The Psychoanalyst, Karen Horney, argued that children need security and freedom from fear for development of healthy personalities.  Self-interest that dwells on chasing the ambulance, adores violence, and allows terror to shape its behavior is sick.
It is unconscionable that we should reject our children, be indifferent to them, ridicule them, and become hostile to their legitimate attempts to improve their world.  We should be disgusted at the Vermont conservatives who, in response to proposed gun control legislation, gave away 1200 high-capacity magazines.  We should be dismayed by Ted Nugent.  He claims that the students calling for gun control have “no soul” and are “mushy brained”.
Firearm Violence
The bumper sticker reads, “Guns Save Lives”, but that is not the whole story.  We don’t have the facts.  If we did we would still need their context.  Given them, we should look for an explanatory theory.  But theories often reach far beyond their facts.
Guns are a major health risk in America.  A 1993 study found, contrary to the NRA’s assertion, that having guns in the home puts everyone in much greater danger.  But this is a risk that has many parameters needing scientific investigation.

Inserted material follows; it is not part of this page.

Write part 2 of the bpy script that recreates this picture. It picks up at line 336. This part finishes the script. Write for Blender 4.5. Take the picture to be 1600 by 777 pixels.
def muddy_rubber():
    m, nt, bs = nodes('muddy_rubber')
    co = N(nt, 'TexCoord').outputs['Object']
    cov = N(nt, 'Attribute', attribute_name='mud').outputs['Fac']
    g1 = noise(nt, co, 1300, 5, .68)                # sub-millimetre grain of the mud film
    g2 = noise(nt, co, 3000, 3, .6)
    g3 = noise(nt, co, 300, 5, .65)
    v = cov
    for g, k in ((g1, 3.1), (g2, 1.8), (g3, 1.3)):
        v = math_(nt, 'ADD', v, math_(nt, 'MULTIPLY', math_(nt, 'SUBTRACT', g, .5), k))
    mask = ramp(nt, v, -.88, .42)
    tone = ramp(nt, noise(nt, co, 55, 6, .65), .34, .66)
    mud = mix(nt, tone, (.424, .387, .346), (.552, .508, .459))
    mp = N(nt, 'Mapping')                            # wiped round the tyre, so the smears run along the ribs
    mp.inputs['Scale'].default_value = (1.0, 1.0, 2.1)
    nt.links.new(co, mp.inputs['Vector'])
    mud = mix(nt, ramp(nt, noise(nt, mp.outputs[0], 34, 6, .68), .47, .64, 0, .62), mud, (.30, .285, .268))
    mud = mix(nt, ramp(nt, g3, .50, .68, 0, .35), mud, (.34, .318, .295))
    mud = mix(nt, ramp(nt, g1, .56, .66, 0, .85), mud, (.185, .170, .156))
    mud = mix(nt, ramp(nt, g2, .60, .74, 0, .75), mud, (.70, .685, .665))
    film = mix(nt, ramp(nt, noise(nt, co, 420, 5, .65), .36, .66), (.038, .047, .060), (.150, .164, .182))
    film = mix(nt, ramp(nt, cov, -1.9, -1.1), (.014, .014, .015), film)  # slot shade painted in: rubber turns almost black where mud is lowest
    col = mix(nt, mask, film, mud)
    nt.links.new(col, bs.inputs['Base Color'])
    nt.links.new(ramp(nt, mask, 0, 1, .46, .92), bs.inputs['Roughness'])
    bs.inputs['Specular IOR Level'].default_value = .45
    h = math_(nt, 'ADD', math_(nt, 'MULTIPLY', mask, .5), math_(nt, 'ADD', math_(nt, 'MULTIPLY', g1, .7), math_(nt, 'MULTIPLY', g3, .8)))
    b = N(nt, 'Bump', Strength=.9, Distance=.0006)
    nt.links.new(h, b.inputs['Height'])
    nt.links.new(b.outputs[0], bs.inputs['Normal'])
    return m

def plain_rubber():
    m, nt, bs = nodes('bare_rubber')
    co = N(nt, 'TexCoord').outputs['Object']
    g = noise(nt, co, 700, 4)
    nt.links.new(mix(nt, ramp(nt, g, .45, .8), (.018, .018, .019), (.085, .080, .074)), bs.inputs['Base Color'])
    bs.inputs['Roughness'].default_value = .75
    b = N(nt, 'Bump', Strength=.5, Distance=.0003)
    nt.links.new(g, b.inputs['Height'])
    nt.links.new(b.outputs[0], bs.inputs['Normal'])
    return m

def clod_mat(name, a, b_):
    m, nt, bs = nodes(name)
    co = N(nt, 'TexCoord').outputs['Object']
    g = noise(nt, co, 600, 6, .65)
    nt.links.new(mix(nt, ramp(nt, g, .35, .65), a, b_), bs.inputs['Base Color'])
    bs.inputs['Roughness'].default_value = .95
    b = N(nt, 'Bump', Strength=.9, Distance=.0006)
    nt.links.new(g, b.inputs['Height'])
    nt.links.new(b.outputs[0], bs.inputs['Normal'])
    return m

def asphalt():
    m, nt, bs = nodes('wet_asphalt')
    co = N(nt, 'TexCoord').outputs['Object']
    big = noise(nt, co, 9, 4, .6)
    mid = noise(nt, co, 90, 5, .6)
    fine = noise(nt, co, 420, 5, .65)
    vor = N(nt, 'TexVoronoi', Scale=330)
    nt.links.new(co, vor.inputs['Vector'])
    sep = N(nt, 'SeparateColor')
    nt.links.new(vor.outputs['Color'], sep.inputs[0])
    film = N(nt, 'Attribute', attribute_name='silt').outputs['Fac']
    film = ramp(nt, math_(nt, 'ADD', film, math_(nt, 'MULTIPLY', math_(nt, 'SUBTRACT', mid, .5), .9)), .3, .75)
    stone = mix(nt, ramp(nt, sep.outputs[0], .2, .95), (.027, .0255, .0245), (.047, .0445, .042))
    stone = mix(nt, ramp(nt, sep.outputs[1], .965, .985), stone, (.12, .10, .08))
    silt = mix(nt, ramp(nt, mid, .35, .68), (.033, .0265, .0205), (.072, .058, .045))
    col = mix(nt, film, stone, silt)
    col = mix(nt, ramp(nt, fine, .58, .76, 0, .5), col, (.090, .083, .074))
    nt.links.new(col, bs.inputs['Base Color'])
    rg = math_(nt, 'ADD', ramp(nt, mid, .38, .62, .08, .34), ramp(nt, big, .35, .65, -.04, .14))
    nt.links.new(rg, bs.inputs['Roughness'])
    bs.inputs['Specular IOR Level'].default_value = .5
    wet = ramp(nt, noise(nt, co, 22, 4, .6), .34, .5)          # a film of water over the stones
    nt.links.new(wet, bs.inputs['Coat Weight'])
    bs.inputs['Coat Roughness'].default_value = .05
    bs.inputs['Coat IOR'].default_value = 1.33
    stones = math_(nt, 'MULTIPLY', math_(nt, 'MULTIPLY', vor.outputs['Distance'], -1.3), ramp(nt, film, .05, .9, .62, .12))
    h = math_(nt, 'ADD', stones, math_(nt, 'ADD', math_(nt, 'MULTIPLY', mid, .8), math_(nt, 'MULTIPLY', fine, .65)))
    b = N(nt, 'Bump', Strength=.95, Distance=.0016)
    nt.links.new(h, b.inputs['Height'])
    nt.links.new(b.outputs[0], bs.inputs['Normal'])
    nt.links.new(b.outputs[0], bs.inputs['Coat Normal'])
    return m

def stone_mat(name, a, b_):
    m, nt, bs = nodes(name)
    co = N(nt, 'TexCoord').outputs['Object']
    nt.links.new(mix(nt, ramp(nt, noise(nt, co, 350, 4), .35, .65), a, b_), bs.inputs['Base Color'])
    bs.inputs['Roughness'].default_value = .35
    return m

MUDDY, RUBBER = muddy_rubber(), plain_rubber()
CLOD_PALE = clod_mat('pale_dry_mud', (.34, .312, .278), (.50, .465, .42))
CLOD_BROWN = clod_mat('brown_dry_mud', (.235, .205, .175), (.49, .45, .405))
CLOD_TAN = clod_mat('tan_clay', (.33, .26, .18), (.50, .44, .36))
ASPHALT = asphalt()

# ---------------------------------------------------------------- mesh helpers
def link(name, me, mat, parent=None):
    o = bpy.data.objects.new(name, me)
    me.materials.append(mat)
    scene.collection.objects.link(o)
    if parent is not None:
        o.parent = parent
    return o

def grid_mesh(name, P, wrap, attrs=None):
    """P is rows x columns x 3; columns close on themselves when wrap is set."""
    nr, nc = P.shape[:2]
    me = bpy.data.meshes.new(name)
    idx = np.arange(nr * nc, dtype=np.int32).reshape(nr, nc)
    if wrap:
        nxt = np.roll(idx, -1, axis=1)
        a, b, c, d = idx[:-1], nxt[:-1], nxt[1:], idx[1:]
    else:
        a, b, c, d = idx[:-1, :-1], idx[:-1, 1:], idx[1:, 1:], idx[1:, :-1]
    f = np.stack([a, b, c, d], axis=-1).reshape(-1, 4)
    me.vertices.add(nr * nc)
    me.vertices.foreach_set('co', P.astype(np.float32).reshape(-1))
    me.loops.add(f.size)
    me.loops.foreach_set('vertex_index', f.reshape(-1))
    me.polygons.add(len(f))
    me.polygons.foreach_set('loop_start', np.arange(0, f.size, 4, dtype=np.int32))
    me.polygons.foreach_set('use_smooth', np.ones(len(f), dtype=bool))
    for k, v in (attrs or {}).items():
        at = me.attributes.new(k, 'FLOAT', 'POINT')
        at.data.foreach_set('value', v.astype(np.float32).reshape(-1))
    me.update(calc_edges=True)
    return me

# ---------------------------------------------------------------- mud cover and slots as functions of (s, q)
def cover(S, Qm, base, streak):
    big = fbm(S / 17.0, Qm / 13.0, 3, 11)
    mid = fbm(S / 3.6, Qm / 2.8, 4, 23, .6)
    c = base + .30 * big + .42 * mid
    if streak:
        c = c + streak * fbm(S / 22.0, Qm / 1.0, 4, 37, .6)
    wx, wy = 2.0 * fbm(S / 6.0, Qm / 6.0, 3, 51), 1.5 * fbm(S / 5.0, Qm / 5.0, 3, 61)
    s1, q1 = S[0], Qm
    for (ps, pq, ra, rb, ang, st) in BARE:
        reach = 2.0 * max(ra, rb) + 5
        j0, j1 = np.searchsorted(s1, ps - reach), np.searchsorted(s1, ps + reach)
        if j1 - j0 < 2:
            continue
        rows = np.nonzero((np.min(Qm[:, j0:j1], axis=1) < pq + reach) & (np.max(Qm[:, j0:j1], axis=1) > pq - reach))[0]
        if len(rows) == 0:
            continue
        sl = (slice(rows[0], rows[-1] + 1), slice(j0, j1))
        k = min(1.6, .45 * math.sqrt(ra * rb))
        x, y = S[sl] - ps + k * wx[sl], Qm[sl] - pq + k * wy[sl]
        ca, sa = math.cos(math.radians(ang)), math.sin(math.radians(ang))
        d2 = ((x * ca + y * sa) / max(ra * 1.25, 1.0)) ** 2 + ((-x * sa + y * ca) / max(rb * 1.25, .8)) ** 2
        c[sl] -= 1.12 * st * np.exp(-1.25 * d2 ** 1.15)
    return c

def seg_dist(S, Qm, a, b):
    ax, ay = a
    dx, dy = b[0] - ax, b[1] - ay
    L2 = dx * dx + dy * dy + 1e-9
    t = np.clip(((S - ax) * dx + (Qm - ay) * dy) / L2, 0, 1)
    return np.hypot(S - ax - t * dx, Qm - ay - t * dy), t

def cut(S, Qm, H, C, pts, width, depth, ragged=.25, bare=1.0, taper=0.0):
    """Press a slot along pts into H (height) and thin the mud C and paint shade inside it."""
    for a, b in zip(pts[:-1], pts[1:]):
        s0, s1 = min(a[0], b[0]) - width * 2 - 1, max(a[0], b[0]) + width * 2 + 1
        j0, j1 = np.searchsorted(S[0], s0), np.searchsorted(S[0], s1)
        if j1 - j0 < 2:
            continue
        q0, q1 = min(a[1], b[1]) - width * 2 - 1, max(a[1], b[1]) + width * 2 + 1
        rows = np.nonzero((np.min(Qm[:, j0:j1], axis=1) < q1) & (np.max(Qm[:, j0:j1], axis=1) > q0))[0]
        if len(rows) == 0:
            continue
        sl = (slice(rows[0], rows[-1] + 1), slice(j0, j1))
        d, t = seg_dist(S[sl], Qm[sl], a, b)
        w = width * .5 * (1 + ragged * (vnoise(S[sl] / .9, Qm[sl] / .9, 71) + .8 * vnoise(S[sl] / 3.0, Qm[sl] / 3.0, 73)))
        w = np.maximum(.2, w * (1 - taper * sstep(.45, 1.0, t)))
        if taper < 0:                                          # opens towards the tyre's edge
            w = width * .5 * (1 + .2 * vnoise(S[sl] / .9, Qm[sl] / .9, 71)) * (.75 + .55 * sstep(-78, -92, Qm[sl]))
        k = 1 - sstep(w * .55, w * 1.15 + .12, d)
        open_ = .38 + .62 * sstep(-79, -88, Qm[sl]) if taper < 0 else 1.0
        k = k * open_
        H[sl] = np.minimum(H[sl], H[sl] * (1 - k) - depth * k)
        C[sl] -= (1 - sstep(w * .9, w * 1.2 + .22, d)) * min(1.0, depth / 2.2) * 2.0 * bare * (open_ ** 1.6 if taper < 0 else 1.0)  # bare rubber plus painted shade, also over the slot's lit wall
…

Government has been reluctant to fund NIH / CDC gun injury research since the 1996 NRA Dickey Amendment was enacted.  Facts that conservatives don’t want to hear are not gun regulations, but expertise can be regarded as a manifestation of the “deep state”.  Data, that we unavoidably bring meaning to, gives them a headache.  The clever dictator knows that he has more power when he can keep his populace divided; make them think that their differences are an intrinsic property of who they are, not something requiring policy and nuance, not really driven by any philosophy.  A lack of policy facilitates unhinged flip flopping.  It is not a five-year business plan, wisely and carefully contemplated and adjusted.  It is self-interest.